Voor een gebied met zoveel haken en ogen lijkt de karakterisering van de besturingstechniek simpel. Met het beantwoorden van vier vragen rolt de gewenste structuur als het ware uit de bus. De eerste gaat over de bestelplanning. Hou je rekening met een (seizoen)pa-troon of niet? In de zomer verkoop je bijvoorbeeld meer zwembroeken dan in de winter. De vraag naar brood blijft echter constant. Je kunt de beslissing nemen om hiermee rekening te houden of niet. In het eerste geval geldt voor een distributiecentrum het ‘zoef’-principe: ‘Zoef’ erin en ‘zoef’ eruit. Dat is goedkoop. Er kleeft echter een belangrijk nadeel aan. Als de zomer vroeg aanbreekt en jouw zwembroeken zitten nog in een container ergens tussen Azië en Nederland, koopt de klant bij de concurrent. Hij heeft ze wel in zijn magazijn liggen.

Fluctuaties
De tweede vraag heeft te maken met voorraad tellen als je gaat bestellen. Wat neem je mee in het bestelproces? Kijk je alleen naar de makkelijk telbare zakjes honingdrop die in de winkel liggen, of tel je de zakjes drop die in het hele distributiesysteem zitten? Dit vergt wel een uitgebreidere boekhouding. Voordeel: een lagere voorraad is mogelijk. Dit vanwege het feit dat grote fabricage-series kleine lokale verkoop-fluctuaties moeilijk op kunnen vangen.
‘Wel of geen centraal distributie-centrum’ luidt de derde vraag. Dit hangt onder andere af van de onzekerheid in de verkopen. De koffers van een prijzenpakker-actie bij V&D (één van de door De Leeuw onderzochte cases) verspreid je niet meteen over alle filialen van Maastricht tot Groningen. Je houdt een deel centraal op voorraad, zo verklaart De Leeuw. Om beter in te kunnen springen op fluctuaties. Zo voorkom je dat Heerlen ‘nee’ moet verkopen, terwijl in filiaal Leeuwarden de koffers nog tot aan het plafond reiken.
Vierde vraag: Wie beslist? Bepaalt het hoofdkantoor wat er verkocht gaat worden, of heeft de lokale winkelier ook nog wat in de pap te brokkelen? Het hoofdkantoor heeft de neiging om nogal veel inventaris lokaal neer te leggen. Dit verhoogt echter wel de servicegraad.
De vier bovenstaande vragen leggen voor iedere situatie de gewenste distributie-karakteristiek vast. Uiteraard kun je met deze kennis nog steeds niet de distributie van een onderneming op een bierviltje bijhouden. Je kunt echter wel tot een gestructureerde beslissing komen om een bepaalde methode te gebruiken of juist af te stoten. En dat kon tot nu toe nog niet.
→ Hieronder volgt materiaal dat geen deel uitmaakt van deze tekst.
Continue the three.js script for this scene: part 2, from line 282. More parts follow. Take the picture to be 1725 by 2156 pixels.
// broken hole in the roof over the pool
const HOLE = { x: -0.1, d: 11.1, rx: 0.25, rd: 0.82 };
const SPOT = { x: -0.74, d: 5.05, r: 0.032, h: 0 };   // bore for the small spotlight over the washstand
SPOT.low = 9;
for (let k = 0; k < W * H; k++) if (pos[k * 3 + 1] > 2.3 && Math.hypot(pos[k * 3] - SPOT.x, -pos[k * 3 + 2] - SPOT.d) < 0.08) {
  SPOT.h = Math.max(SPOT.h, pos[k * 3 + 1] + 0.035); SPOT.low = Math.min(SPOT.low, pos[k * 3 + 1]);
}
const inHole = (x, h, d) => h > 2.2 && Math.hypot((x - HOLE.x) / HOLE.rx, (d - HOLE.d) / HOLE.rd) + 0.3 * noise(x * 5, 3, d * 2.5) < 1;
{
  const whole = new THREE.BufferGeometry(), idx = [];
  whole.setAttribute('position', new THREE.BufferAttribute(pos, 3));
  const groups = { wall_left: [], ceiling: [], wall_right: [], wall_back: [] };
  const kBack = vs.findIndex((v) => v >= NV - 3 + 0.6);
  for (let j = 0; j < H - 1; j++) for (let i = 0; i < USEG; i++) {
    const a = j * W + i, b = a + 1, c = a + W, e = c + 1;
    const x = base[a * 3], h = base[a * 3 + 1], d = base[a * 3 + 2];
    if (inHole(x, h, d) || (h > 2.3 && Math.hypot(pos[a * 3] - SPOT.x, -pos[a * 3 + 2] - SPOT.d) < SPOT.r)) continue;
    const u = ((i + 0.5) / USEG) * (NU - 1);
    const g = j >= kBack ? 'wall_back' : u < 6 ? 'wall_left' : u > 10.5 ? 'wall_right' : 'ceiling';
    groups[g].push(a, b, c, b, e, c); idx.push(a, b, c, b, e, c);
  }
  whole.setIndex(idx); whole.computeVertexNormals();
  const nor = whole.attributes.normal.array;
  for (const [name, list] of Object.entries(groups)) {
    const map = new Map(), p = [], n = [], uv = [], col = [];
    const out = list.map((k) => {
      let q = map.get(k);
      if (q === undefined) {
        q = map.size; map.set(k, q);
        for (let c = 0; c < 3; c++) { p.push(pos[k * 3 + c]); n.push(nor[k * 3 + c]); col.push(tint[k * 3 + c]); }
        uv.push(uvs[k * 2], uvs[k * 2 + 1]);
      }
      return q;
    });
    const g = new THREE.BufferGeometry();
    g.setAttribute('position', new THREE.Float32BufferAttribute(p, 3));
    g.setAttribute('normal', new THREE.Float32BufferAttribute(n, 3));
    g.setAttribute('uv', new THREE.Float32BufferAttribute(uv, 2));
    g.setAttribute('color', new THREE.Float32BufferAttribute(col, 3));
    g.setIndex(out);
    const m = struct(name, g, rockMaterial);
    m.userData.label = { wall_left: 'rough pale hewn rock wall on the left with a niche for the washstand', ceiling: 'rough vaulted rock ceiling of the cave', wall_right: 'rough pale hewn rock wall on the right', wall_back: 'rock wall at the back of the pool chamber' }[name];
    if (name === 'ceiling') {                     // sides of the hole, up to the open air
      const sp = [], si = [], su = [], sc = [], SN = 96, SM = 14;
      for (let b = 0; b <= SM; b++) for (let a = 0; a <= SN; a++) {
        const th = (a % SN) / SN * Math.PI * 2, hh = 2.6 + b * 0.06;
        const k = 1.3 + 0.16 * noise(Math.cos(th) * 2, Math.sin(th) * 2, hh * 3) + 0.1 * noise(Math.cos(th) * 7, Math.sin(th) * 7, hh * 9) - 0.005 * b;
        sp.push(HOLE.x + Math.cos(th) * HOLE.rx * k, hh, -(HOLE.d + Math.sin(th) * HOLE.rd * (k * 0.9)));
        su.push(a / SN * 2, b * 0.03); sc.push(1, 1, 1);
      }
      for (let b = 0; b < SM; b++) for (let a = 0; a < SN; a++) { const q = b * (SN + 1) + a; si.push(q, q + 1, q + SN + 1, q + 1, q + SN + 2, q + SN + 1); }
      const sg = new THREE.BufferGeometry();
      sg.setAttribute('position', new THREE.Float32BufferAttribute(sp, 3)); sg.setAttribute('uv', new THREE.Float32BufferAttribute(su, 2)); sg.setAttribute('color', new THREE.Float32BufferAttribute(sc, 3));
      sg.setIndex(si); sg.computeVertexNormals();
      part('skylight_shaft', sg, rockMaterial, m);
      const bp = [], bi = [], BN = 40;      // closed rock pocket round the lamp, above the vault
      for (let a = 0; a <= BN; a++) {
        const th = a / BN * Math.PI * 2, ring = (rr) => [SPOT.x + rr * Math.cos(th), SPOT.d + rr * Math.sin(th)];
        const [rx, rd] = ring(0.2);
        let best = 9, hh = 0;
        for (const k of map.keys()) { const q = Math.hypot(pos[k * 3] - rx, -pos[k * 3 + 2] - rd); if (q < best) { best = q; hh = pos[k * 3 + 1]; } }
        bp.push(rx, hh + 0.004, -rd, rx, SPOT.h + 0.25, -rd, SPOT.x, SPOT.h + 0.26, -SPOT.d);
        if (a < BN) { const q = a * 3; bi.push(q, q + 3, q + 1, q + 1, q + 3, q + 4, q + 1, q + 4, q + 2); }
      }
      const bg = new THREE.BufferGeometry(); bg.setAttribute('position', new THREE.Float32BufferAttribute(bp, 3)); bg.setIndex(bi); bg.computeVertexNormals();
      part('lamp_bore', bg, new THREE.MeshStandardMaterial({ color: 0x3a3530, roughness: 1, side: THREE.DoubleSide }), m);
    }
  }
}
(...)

Commerciële distributie-softwarepakketten als DRP, SIC en BSC worden in de praktijk al lang gebruikt. In de academische wereld was echter aan de grenzen van toepasbaarheid van de verschillende distibutietechnieken nog relatief weinig aandacht besteed. Het onderzoek van De Leeuw heeft dit veranderd.